- Requirement:
Copy the first line of the material below and every later line through the line containing "obj('strap', bm, M['lime'], key)", without any other output.

- Data provided:
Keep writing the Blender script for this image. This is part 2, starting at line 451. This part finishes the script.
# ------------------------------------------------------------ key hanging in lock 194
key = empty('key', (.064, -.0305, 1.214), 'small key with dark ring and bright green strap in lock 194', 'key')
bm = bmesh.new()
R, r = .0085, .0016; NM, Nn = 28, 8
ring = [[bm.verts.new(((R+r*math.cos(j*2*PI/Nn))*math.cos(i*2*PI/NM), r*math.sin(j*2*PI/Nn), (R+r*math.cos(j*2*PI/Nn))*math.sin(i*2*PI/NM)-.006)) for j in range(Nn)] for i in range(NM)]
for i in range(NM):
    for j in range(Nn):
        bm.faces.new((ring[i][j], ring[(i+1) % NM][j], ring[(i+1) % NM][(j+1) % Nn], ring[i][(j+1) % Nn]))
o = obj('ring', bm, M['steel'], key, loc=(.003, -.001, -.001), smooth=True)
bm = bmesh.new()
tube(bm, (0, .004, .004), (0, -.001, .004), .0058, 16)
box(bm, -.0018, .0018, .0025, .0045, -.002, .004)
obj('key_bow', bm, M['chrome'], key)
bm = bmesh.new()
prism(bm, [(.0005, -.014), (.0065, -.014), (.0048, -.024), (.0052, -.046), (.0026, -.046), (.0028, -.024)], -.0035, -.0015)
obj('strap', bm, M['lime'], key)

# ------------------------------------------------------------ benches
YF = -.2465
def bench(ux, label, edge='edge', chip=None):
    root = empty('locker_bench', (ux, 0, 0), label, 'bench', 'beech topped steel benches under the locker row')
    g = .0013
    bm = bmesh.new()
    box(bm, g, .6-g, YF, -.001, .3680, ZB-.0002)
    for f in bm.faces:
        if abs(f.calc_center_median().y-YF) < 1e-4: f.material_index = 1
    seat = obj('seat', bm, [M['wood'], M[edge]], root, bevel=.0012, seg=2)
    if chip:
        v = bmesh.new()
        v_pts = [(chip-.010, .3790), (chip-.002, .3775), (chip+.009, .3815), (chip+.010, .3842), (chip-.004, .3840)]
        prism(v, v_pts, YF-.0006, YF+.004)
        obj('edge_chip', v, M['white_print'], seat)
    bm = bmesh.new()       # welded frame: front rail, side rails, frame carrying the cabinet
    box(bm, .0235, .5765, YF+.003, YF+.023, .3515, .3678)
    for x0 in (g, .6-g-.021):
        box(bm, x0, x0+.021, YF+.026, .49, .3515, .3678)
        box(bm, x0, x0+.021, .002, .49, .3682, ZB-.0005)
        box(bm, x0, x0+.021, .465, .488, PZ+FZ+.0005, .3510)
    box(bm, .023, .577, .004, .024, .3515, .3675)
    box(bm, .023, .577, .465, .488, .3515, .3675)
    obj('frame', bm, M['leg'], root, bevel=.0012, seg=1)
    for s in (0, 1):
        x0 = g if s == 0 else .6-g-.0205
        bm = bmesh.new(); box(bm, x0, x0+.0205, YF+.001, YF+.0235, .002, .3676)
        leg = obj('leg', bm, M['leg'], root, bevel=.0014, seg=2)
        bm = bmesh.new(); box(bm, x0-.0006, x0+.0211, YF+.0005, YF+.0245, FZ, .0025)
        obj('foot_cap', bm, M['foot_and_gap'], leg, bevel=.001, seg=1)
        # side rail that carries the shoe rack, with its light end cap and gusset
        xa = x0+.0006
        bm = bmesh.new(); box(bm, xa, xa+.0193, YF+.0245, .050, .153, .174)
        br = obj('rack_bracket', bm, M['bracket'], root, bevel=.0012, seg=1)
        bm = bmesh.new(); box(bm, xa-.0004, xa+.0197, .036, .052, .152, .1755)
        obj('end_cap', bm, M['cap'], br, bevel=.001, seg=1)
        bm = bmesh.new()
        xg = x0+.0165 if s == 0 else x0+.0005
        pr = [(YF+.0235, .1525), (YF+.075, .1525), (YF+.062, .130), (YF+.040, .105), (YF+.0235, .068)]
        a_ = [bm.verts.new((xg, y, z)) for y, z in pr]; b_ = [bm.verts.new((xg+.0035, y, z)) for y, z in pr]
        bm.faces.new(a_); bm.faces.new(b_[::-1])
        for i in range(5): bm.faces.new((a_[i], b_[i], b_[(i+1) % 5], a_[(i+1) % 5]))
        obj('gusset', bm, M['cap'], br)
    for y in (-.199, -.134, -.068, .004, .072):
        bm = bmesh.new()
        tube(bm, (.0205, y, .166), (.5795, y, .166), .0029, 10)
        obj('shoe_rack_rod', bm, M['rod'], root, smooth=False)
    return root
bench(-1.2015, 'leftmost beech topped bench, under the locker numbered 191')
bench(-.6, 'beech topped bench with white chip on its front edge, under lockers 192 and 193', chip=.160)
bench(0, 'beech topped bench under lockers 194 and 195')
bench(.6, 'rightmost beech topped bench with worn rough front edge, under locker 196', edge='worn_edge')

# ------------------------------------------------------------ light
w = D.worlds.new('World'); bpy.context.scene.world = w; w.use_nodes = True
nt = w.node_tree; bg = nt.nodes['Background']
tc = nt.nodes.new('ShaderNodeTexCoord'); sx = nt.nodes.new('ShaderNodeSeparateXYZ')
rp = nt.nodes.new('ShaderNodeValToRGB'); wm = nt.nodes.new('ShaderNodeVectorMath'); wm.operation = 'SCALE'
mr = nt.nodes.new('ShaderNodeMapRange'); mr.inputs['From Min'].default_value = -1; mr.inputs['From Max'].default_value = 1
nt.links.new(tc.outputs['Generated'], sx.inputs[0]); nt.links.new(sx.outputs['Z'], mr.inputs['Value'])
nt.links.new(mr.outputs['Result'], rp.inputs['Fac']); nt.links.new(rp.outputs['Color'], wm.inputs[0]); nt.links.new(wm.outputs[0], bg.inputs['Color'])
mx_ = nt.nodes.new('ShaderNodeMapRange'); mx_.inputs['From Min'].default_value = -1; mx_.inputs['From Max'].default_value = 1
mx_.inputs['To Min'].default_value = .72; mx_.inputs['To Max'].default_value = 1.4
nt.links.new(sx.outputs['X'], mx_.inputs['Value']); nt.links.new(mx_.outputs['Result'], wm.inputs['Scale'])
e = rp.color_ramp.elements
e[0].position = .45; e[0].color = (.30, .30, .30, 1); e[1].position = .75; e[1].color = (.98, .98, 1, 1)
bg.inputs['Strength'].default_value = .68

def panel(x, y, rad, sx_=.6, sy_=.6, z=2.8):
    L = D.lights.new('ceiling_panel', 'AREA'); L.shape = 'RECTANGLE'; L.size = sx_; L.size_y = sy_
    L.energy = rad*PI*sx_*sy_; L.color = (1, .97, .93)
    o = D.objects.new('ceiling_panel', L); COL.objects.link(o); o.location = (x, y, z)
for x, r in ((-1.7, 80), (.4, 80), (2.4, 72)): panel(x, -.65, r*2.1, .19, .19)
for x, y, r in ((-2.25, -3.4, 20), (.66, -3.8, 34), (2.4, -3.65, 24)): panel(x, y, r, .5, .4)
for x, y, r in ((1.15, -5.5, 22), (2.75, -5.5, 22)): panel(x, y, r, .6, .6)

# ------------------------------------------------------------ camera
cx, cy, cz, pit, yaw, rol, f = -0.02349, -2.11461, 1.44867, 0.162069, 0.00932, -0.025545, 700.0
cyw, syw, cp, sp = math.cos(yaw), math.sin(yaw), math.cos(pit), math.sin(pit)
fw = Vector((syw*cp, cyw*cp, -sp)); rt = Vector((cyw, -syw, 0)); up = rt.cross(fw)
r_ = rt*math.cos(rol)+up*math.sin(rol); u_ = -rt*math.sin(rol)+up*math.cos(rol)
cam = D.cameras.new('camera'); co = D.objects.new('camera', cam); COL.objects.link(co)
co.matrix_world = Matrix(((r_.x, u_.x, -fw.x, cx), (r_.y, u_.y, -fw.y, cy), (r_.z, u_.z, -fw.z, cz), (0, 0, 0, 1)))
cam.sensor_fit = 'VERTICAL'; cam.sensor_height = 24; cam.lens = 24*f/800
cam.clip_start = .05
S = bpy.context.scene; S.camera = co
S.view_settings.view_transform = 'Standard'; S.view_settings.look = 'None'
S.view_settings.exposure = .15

- Final result:
Keep writing the Blender script for this image. This is part 2, starting at line 451. This part finishes the script.
# ------------------------------------------------------------ key hanging in lock 194
key = empty('key', (.064, -.0305, 1.214), 'small key with dark ring and bright green strap in lock 194', 'key')
bm = bmesh.new()
R, r = .0085, .0016; NM, Nn = 28, 8
ring = [[bm.verts.new(((R+r*math.cos(j*2*PI/Nn))*math.cos(i*2*PI/NM), r*math.sin(j*2*PI/Nn), (R+r*math.cos(j*2*PI/Nn))*math.sin(i*2*PI/NM)-.006)) for j in range(Nn)] for i in range(NM)]
for i in range(NM):
    for j in range(Nn):
        bm.faces.new((ring[i][j], ring[(i+1) % NM][j], ring[(i+1) % NM][(j+1) % Nn], ring[i][(j+1) % Nn]))
o = obj('ring', bm, M['steel'], key, loc=(.003, -.001, -.001), smooth=True)
bm = bmesh.new()
tube(bm, (0, .004, .004), (0, -.001, .004), .0058, 16)
box(bm, -.0018, .0018, .0025, .0045, -.002, .004)
obj('key_bow', bm, M['chrome'], key)
bm = bmesh.new()
prism(bm, [(.0005, -.014), (.0065, -.014), (.0048, -.024), (.0052, -.046), (.0026, -.046), (.0028, -.024)], -.0035, -.0015)
obj('strap', bm, M['lime'], key)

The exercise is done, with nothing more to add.